What is expected.
Leave out the images and repeat the listing below without a single change.

Data shown.
□ □ □ □ □ □ □

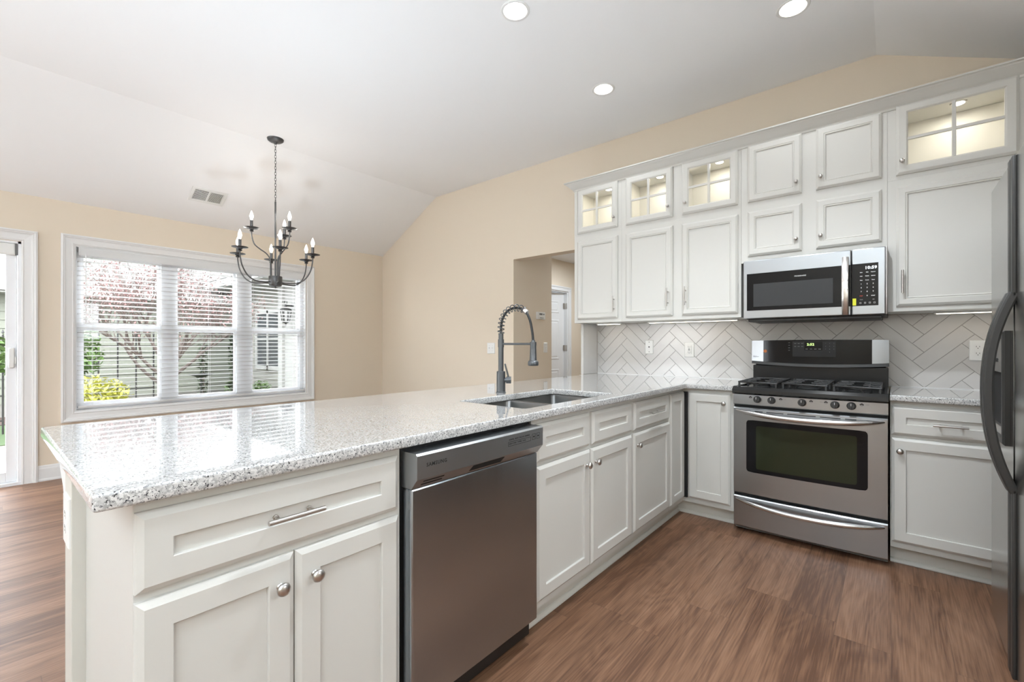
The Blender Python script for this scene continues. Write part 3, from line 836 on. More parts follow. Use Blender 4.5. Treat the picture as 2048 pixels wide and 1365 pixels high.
# ------------------------------------------------------------------ dishwasher
dw = thing('dishwasher', 'dark stainless dishwasher under the peninsula counter between two white cabinets', 'dishwasher', (-1.1, 1.11, 0))
mp = PX(-1.06)
b = MB(); b.box(-1.66, -1.110, .803, 1.422, .02, .872); b.build('body', M_black, dw)
b = MB(); b.obox(mp, .808, 1.415, .104, .757, -.045, -.003, .006); b.build('door', M_dw, dw, 40)
# control strip with slanted lower lip
b = MB()  # unseen window, added to light the peninsula fronts from the right
b.prism([(-1.11, .808, .758), (-1.063, .808, .758), (-1.060, .808, .762), (-1.040, .808, .786), (-1.036, .808, .79), (-1.036, .808, .858), (-1.042, .808, .864), (-1.11, .808, .864)], (0, .607, 0))
cp = b.build('control_panel', M_dwtop, dw)
mq = PX(-1.036)
text_mesh('SAMSUNG', .0155, mq, .842, .823, .0004, bold=.0003, sp=1.16).build('lettering', M_darkprint, cp)
# slot angled face: from (-1.060,.762) to (-1.040,.786)
def slant(u, w_, d_):
    t = Vector((.020, 0, .024)).normalized(); n = Vector((.024, 0, -.020)).normalized()
    p = Vector((-1.060, u, .762)) + t * w_ + n * d_
    return tuple(p)
b = MB()  # unseen window, added to light the peninsula fronts from the right
orbox(b, slant, .838, .918, .020, .0255, -.001, .0008); orbox(b, slant, .836, .916, .006, .0115, -.001, .0008)
b.build('vent_slot', M_slot, cp)
b = MB(); b.prism([slant(1.035, .004, .0008), slant(1.19, .004, .0008), slant(1.195, .029, .0008), slant(1.185, .030, .0008), slant(1.04, .030, .0008)][::1], Vector(slant(0, 0, -.004)) - Vector(slant(0, 0, 0)))
b.build('pocket_handle', M_slot, cp)
mt = text_mesh('NORMAL  HEAVY  DELICATE  SANITIZE', .0068, mq, 1.212, .839, .0004)
mt.merge(text_mesh('DELAY START   POWER   LOCK', .0068, mq, 1.212, .824, .0004).bm)
for (u0, u1, w0, w1) in ((1.208, 1.338, .818, .8335), (1.347, 1.367, .820, .842), (1.374, 1.394, .820, .842)):
    mt.rings(mq, u0, u1, w0, w1, [(0, .0001), (0, .0005), (.0012, .0005), (.0012, .0001)], hole=True)
mt.box(-1.0358, -1.0354, 1.353, 1.361, .8285, .8335); mt.box(-1.0358, -1.0354, 1.380, 1.388, .8285, .8335)
mt.build('print', M_darkprint, cp)
b = MB(); b.box(-1.26, -1.215, .805, 1.4275, .0, .10); b.build('kick_plate', M_black, dw)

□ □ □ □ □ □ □

Output below.
The Blender Python script for this scene continues. Write part 3, from line 836 on. More parts follow. Use Blender 4.5. Treat the picture as 2048 pixels wide and 1365 pixels high.
# ------------------------------------------------------------------ dishwasher
dw = thing('dishwasher', 'dark stainless dishwasher under the peninsula counter between two white cabinets', 'dishwasher', (-1.1, 1.11, 0))
mp = PX(-1.06)
b = MB(); b.box(-1.66, -1.110, .803, 1.422, .02, .872); b.build('body', M_black, dw)
b = MB(); b.obox(mp, .808, 1.415, .104, .757, -.045, -.003, .006); b.build('door', M_dw, dw, 40)
# control strip with slanted lower lip
b = MB()  # unseen window, added to light the peninsula fronts from the right
b.prism([(-1.11, .808, .758), (-1.063, .808, .758), (-1.060, .808, .762), (-1.040, .808, .786), (-1.036, .808, .79), (-1.036, .808, .858), (-1.042, .808, .864), (-1.11, .808, .864)], (0, .607, 0))
cp = b.build('control_panel', M_dwtop, dw)
mq = PX(-1.036)
text_mesh('SAMSUNG', .0155, mq, .842, .823, .0004, bold=.0003, sp=1.16).build('lettering', M_darkprint, cp)
# slot angled face: from (-1.060,.762) to (-1.040,.786)
def slant(u, w_, d_):
    t = Vector((.020, 0, .024)).normalized(); n = Vector((.024, 0, -.020)).normalized()
    p = Vector((-1.060, u, .762)) + t * w_ + n * d_
    return tuple(p)
b = MB()  # unseen window, added to light the peninsula fronts from the right
orbox(b, slant, .838, .918, .020, .0255, -.001, .0008); orbox(b, slant, .836, .916, .006, .0115, -.001, .0008)
b.build('vent_slot', M_slot, cp)
b = MB(); b.prism([slant(1.035, .004, .0008), slant(1.19, .004, .0008), slant(1.195, .029, .0008), slant(1.185, .030, .0008), slant(1.04, .030, .0008)][::1], Vector(slant(0, 0, -.004)) - Vector(slant(0, 0, 0)))
b.build('pocket_handle', M_slot, cp)
mt = text_mesh('NORMAL  HEAVY  DELICATE  SANITIZE', .0068, mq, 1.212, .839, .0004)
mt.merge(text_mesh('DELAY START   POWER   LOCK', .0068, mq, 1.212, .824, .0004).bm)
for (u0, u1, w0, w1) in ((1.208, 1.338, .818, .8335), (1.347, 1.367, .820, .842), (1.374, 1.394, .820, .842)):
    mt.rings(mq, u0, u1, w0, w1, [(0, .0001), (0, .0005), (.0012, .0005), (.0012, .0001)], hole=True)
mt.box(-1.0358, -1.0354, 1.353, 1.361, .8285, .8335); mt.box(-1.0358, -1.0354, 1.380, 1.388, .8285, .8335)
mt.build('print', M_darkprint, cp)
b = MB(); b.box(-1.26, -1.215, .805, 1.4275, .0, .10); b.build('kick_plate', M_black, dw)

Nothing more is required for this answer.